In the world we are rapidly entering, working with others will be a quite different proposition from what it used to be. Some of us have already tasted this and can share our experiences with those who haven’t. Basically, it means understanding how to work together: the lively harmony of jazz musicians jamming, not the formal ‘command and control’ of conductor and orchestra. It means learning to recognise how others’ strengths complement ours, and how we complement them. And how to offset our weaknesses against each other.
Professor Arthur Deikman called this new paradigm ‘the eye level world’ (in his book The Wrong Way Home). At the end of the book he gives this particularly beautiful and poignant description:
‘The eye-level world is the perspective that arises when the parents in the sky disappear and their images superimposed on other people dissolve and vanish. As you look around, no one towers above you, everyone looks back at the same human height. Although the parents are gone, the landscape is not threatening, it spreads out in all directions, inviting exploration. It is open and calm, in contrast to the world of childhood fears.
‘The child fears that the disappearance of parents would release anarchy, hatred, and destruction because in the parents’ world the child knows no power, no control that is not imposed. In the eye-level world freedom is of a different kind, more responsible than ever before because the choices are your own, they are uncoerced and unbribed. “Free will is the experience of being the author of the law you obey.” This world is different from that shaped by the dependency dream.

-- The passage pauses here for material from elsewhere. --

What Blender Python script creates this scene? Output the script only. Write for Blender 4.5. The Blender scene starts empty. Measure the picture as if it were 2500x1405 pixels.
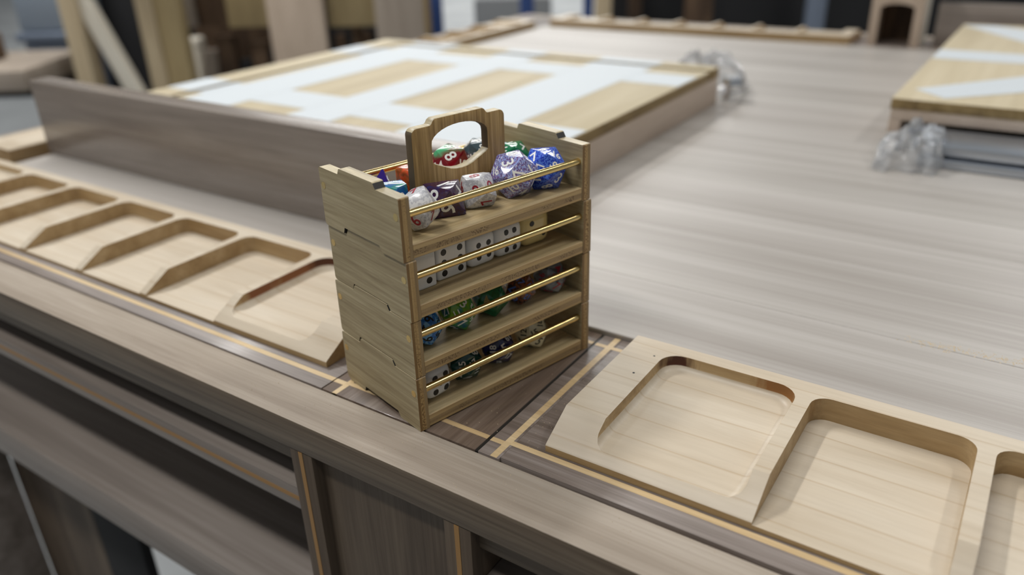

‘Although we have no parents in the eye-level world, when we face each other we find companions. We share the same need for meaning, the same intimations of transcendence, the certainty of death, the saving joy of love. We can sense a new connection, a linking of equals that makes all of us one family, yet individuals. Only in the eye-level world do we emerge as ourselves, true to our own perceptions and strengths, able to respond realistically to the world that surrounds us.’